Land-sea interactions of tidal and sea breeze activity regulate mangrove carbon sink

Coastal mangrove wetlands experience unique land-sea interactions including periodical tidal activity and land/sea breeze cycle. However, the influence of tidal and sea breeze activity on net ecosystem exchange of carbon dioxide (NEE) between mangrove and the atmosphere has not yet been investigated. In this study, temporal variations in mangrove-atmospheric NEE and its direct and indirect environmental controls were examined based on a three-year dataset of continuous eddy covariance and auxiliary measurements in a subtropical estuarine mangrove wetland of southeastern China.

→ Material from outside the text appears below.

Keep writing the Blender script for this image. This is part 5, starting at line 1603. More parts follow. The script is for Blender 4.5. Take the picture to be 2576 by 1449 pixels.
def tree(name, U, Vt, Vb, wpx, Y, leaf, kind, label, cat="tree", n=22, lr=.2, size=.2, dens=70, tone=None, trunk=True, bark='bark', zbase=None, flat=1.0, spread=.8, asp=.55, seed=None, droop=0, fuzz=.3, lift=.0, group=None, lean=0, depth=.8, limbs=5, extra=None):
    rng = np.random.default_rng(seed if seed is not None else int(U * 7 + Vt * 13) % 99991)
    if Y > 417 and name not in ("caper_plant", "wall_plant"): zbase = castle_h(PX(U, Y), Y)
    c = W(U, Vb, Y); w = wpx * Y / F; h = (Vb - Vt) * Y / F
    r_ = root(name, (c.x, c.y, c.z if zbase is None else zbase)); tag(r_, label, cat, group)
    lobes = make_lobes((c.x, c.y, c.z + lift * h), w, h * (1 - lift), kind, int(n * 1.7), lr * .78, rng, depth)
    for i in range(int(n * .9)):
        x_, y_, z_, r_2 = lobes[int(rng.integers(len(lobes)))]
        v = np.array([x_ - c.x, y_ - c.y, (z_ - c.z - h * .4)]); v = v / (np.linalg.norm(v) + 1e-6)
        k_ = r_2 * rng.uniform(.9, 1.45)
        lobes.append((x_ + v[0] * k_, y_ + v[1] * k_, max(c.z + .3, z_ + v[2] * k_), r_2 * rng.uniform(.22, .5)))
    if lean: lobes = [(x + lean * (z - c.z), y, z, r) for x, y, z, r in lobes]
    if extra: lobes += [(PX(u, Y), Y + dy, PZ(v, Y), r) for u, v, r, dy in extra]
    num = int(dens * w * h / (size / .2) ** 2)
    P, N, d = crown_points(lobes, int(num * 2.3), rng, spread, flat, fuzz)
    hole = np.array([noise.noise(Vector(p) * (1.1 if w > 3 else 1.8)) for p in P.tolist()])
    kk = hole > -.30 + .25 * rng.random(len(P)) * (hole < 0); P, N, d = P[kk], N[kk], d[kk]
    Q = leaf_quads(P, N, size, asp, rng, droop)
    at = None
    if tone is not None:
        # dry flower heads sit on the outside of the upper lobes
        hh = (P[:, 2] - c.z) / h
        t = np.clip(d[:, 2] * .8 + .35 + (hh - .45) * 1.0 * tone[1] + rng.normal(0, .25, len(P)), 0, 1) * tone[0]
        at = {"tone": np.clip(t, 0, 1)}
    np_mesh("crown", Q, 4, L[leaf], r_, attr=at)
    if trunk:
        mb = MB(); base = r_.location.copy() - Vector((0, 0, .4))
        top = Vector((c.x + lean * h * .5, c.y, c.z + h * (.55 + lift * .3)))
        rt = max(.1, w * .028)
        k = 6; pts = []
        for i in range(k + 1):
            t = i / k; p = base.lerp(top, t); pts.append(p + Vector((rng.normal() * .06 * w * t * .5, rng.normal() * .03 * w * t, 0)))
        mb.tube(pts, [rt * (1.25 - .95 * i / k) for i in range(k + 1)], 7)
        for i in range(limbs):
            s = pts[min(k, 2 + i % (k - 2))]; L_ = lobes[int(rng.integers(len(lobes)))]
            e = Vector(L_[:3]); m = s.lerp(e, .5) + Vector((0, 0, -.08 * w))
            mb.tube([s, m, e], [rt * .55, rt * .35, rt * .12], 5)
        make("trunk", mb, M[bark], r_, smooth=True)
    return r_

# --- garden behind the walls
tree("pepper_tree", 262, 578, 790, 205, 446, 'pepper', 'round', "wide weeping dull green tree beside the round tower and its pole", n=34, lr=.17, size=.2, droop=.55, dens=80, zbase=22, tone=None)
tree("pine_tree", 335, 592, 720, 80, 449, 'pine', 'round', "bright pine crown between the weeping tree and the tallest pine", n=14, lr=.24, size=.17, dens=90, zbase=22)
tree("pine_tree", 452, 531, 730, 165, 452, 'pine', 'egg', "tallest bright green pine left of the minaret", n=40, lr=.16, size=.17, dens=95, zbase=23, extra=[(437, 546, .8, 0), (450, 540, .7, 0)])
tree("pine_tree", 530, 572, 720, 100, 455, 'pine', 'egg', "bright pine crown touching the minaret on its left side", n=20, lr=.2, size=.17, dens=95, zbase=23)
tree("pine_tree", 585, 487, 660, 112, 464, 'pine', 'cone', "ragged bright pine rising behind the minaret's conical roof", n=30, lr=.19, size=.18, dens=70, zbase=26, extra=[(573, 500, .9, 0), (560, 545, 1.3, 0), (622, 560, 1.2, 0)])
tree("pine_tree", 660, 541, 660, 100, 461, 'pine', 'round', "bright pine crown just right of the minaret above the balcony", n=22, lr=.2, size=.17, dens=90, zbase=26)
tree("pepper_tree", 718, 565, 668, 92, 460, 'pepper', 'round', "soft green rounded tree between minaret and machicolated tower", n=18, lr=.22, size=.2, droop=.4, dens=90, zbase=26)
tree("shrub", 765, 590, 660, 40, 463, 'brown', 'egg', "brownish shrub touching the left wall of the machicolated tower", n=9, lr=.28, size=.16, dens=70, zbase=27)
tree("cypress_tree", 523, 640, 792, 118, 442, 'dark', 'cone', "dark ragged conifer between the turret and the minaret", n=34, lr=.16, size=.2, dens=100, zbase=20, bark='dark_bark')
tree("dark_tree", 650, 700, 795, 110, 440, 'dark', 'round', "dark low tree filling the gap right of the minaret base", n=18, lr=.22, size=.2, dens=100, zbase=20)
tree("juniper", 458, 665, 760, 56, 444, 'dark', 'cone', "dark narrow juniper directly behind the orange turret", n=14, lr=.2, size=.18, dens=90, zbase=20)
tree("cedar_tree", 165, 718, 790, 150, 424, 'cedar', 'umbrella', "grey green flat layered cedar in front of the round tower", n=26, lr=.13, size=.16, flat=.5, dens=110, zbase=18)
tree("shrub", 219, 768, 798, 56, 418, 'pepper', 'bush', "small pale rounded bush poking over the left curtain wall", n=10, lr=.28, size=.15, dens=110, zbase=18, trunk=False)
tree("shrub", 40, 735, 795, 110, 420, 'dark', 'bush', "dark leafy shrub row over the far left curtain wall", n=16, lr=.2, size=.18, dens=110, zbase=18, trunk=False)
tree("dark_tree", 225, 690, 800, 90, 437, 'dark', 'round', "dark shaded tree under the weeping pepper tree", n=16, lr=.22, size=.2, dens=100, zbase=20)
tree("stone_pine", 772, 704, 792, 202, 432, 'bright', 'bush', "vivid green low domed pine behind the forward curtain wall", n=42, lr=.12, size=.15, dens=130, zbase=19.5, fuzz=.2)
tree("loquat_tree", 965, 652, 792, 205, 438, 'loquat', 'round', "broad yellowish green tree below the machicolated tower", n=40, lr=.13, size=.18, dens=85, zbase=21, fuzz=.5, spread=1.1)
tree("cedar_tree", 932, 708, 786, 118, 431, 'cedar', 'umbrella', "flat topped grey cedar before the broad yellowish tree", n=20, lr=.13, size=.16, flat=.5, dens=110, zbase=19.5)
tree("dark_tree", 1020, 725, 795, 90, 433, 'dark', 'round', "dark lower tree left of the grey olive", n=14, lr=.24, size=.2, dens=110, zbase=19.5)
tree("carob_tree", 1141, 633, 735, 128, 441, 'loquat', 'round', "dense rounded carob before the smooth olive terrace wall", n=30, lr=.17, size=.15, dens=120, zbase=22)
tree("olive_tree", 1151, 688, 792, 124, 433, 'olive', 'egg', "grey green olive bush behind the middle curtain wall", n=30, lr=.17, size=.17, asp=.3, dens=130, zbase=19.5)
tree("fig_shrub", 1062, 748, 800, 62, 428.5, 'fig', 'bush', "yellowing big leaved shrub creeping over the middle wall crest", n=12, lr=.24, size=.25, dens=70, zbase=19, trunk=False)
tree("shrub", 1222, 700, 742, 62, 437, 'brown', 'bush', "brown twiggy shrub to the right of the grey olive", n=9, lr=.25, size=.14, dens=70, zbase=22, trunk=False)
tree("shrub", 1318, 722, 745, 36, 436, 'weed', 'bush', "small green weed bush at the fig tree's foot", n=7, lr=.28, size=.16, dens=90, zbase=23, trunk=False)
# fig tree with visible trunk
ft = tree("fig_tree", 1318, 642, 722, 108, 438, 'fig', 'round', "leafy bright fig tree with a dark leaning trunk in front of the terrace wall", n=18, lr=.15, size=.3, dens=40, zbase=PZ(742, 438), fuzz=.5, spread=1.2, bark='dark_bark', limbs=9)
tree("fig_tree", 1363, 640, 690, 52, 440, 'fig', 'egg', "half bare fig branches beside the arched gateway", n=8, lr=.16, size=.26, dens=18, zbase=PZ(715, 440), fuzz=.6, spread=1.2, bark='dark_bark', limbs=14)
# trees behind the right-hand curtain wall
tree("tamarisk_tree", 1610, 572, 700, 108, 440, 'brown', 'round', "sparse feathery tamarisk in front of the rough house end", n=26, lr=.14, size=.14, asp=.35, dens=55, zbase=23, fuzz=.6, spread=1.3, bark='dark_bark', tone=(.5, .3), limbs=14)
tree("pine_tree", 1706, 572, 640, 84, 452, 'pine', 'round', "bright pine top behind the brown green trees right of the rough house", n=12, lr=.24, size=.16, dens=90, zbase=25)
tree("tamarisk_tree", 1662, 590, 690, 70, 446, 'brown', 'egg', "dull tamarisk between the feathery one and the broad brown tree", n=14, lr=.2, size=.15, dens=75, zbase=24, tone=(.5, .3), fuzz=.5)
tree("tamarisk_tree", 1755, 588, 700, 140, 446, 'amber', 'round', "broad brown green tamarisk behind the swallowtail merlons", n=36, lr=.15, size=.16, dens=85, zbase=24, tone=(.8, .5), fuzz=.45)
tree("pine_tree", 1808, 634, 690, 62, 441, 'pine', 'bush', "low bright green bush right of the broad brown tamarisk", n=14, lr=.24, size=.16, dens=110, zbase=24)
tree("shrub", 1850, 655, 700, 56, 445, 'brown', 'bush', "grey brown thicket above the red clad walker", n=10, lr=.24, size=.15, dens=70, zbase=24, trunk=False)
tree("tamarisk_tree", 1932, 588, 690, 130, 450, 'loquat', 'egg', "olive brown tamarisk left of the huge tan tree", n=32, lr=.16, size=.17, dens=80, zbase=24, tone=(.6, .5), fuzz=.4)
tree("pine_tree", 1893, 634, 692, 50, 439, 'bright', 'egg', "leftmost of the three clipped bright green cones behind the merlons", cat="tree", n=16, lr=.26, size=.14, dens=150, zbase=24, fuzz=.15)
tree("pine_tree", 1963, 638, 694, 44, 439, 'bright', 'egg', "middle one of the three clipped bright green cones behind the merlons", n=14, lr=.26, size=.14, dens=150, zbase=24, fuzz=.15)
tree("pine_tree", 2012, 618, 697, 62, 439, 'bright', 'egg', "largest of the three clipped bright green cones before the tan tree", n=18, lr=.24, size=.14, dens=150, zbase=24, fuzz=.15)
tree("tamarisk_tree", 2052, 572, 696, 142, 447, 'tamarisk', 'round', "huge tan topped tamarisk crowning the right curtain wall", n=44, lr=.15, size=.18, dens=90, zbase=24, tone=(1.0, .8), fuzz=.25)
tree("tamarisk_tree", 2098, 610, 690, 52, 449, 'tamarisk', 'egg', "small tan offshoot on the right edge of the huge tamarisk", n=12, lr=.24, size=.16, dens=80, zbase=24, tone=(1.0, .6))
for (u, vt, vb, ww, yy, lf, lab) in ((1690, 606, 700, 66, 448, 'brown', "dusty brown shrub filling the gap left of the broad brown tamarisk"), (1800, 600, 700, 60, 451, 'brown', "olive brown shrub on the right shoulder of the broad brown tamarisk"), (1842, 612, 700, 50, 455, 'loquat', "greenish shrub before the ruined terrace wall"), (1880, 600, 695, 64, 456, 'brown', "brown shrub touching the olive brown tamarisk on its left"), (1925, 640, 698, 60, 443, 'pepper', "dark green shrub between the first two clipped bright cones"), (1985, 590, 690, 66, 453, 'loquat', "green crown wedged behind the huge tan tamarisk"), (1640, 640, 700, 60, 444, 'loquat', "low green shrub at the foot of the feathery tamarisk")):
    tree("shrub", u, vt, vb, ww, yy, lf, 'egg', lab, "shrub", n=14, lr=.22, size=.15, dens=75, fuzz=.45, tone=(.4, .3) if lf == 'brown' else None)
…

The results showed this mangrove wetland acted as a consistent carbon sink over the three-year period (mean NEE of -1233 g C m^-2 year^-1) with the strongest carbon sink capacity in spring, and the impacts of environmental factors on mangrove NEE varied across time scales: (1) half-hourly daytime carbon influx was regulated by photosynthetically active radiation (PAR) with down-regulation effects from high temperature and vapor pressure deficit (VPD), while half-hourly nighttime carbon efflux was dominated by air temperature with additional suppression effects from tidal inundation and rain; (2) the importance of environmental factors in controlling daily NEE decreased in the order of PAR, air temperature, sea breeze, VPD, tidal salinity, and tidal inundation; (3) the seasonality of monthly NEE was strongly regulated by tidal inundation and rain. This was the first study to examine both direct and indirect effects of tidal and sea breeze activity on mangrove NEE using long-term continuous eddy covariance measurements, and to confirm the importance of previously neglected indirect effects of tidal and sea breeze on mangrove carbon sink. Strong negative correlations between mangrove carbon sink and air temperature/tidal inundation implied that mangrove wetland could become a weaker blue carbon sink in response to global warming and sea level rise in the future.